[9] Ibid.

[10] Microkosmus, Book V, chap. 4.

[11] Logic, Vol. II, p. 235; see the whole discussion, §§ 325 through 327.

[12] The emphasis here is upon the term "existences," and in its plural form. Doubtless the distinction of some experiences as belonging to me, as mine in a peculiarly intimate way, from others as chiefly concerning other persons, or as having to do with things, is an early one. But this is a distinction of concern, of value. The distinction referred to above is that of making an object, or presentation, out of this felt type of value, and thereby breaking it up into distinct "events," etc., with their own laws of inner connection. This is the work of psychological analysis. Upon the whole matter of the psychical I am glad to refer to Professor George H. Mead's article entitled "The Definition of the Psychical," Vol. III, Part II, of The Decennial Publications of the University of Chicago.

[13] We have a most acute and valuable criticism of Lotze from this point of view in Professor Henry Jones, Philosophy of Lotze, 1895. My specific criticisms agree in the main with his, and I am glad to acknowledge my indebtedness. But I cannot agree in the belief that the business of thought is to qualify reality as such; its occupation appears to me to be determining the reconstruction of some aspect or portion of reality, and to fall within the course of reality itself; being, indeed, the characteristic medium of its activity. And I cannot agree that reality as such, with increasing fulness of knowledge, presents itself as a thought-system, though, as just indicated, I have no doubt that reality appears as thought-specifications or values, just as it does as affectional and æsthetic and the rest of them.

[14] Bradley's criticisms of rationalistic idealism should have made the force of this point reasonably familiar.
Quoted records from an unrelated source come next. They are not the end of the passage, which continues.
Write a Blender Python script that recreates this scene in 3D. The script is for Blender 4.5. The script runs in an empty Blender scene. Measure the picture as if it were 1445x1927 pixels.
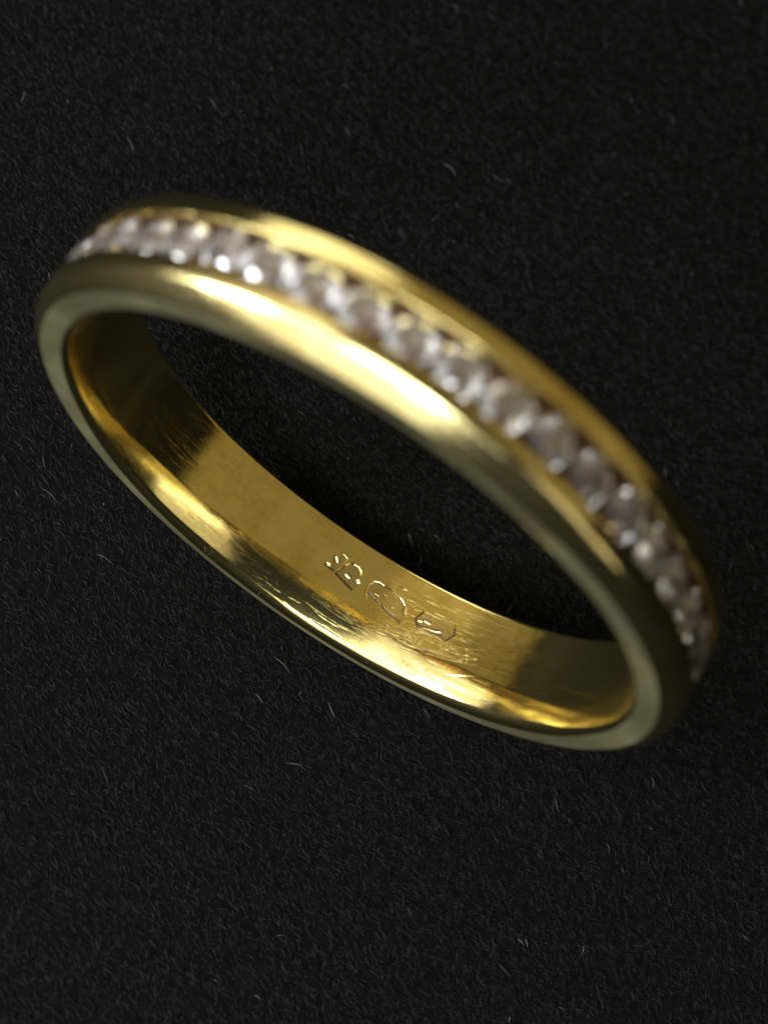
import bpy, math, random
import numpy as np
from mathutils import Matrix, Vector
random.seed(7); rng = np.random.default_rng(7)
scene = bpy.context.scene
col = scene.collection
MM = 0.1                                   # 1 Blender unit = 1 cm, everything below is written in mm

# ------------------------------------------------------------------ camera
R_STAND = 9.61                             # ring centre above the felt
CAM_POS = Vector((0.5917, -23.1408, 64.0862 + R_STAND))
U = Vector((0.82446938, -0.56590657, 0.0))
N = Vector((-0.53343764, -0.7771654, 0.33385359))
V = Vector((0.18892994, 0.27525206, 0.94262494))
rot = Matrix((U, -N, V))                   # camera axes expressed in the world
cam_d = bpy.data.cameras.new("camera")
cam = bpy.data.objects.new("camera", cam_d)
col.objects.link(cam)
cam.matrix_world = Matrix.Translation(CAM_POS * MM) @ rot.to_4x4()
cam_d.sensor_fit = 'VERTICAL'
cam_d.sensor_height = 36.0
cam_d.lens = 36.0 * 5016.8 / 1927.0
cam_d.clip_start = 0.05; cam_d.clip_end = 500
cam_d.dof.use_dof = True
cam_d.dof.focus_distance = 7.62
cam_d.dof.aperture_fstop = cam_d.lens / 1000 / 0.168
scene.camera = cam

# ------------------------------------------------------------------ light
world = bpy.data.worlds.new("World"); scene.world = world
world.use_nodes = True
bg = world.node_tree.nodes["Background"]
bg.inputs[0].default_value = (0.9, 0.95, 1.0, 1); bg.inputs[1].default_value = 0.004

def area(name, pos, target, sx, sy, radiance, color):
    d = bpy.data.lights.new(name, 'AREA'); d.shape = 'RECTANGLE'
    d.size = sx * MM; d.size_y = sy * MM
    d.energy = radiance * math.pi * d.size * d.size_y     # watts giving that radiance
    d.color = color
    o = bpy.data.objects.new(name, d); col.objects.link(o)
    o.location = Vector(pos) * MM
    o.rotation_euler = (Vector(target) - Vector(pos)).to_track_quat('-Z', 'Y').to_euler()
    return o
CEN = (0, 0, 8)
def polar(az, el, dist):
    a, e = math.radians(az), math.radians(el)
    return (dist*math.sin(a)*math.cos(e), -dist*math.cos(a)*math.cos(e), 8 + dist*math.sin(e))  # az 0 = towards the near side, + = right
area('window_light', polar(-27, 32, 130), CEN, 140, 135, 1.8, (0.97, 0.98, 1.0))
area('glint_panel_light', polar(-12, 42, 126), CEN, 50, 42, 24.0, (0.92, 0.96, 1.0))  # added panel before the window, puts white glints on the stones
area('lower_glint_light', polar(-56, 21, 126), CEN, 58, 40, 26.0, (0.92, 0.96, 1.0))  # second added panel, for glints on the left-hand stones
area('window_side_light', polar(-77, 32, 130), CEN, 92, 135, 1.3, (1.0, 0.98, 0.95))
area('left_window_light', polar(-143, 18, 150), CEN, 78, 70, 1.9, (1.0, 0.97, 0.90))
area('right_wall_light', polar(69, 37, 150), CEN, 58, 95, 0.75, (1.0, 0.93, 0.78))
area('ridge_streak_light', polar(83, 37, 150), CEN, 11, 92, 3.2, (1.0, 0.93, 0.75))  # added narrow lamp that draws the yellow streak on the bevel ridge
area('back_wall_light', polar(180, 47, 300), CEN, 900, 450, 0.27, (1.0, 0.79, 0.36))
area('back_corner_light', polar(-114, 30, 300), CEN, 104, 332, 0.24, (1.0, 0.79, 0.36))

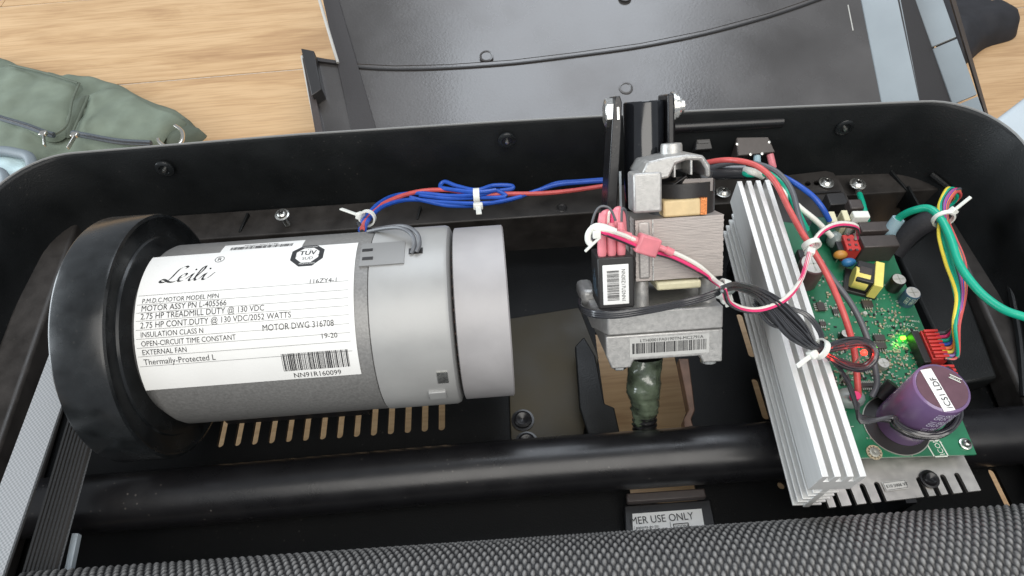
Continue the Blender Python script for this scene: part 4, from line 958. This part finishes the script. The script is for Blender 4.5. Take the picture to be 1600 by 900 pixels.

[15] The common statement that primitive man projects his own volitions, emotions, etc., into objects is but a back-handed way of expressing the truth that "objects," etc., have only gradually emerged from their life-matrix. Looking back, it is almost impossible to avoid the fallacy of supposing that somehow such objects were there first and were afterward emotionally appreciated.

[16] Of course, this very element may be the precarious, the ideal, and possibly fanciful of some other situation. But it is to change the historic into the absolute to conclude that therefore everything is uncertain, all at once, or as such. This gives metaphysical skepticism as distinct from the working skepticism which is an inherent factor in all reflection and scientific inquiry.

[17] But this is a slow progress within reflection. Plato, who was influential in bringing this general distinction to consciousness, still thought and wrote as if "image" were itself a queer sort of objective existence; it was only gradually that it was disposed of as psychical, or a phase of immediate experience.

[18] Of course, this means that what is excluded and so left behind in the problem of determination of this objective content is regarded as psychical. With reference to other problems and aims this same psychic existence is initial, not survival. Released from its prior absorption in some unanalyzed experience it gains standing and momentum on its own account; e. g., the "personal equation" represents what is eliminated from a given astronomic time-determination as being purely subjective, or "source-of-error." But it is initiatory in reference to new modes of technique, re-readings of previous data—new considerations in psychology, even new socio-ethical judgments. Moreover, it remains a fact, and even a worthful fact, as a part of one's own "inner" experience, as an immediate psychical reality. That is to say, there is a region of personal experience (mainly emotive or affectional) already recognized as a sphere of value. The "source of error" is disposed of by making it a fact of this region. The recognition of falsity does not originate the psychic (p. 38, note).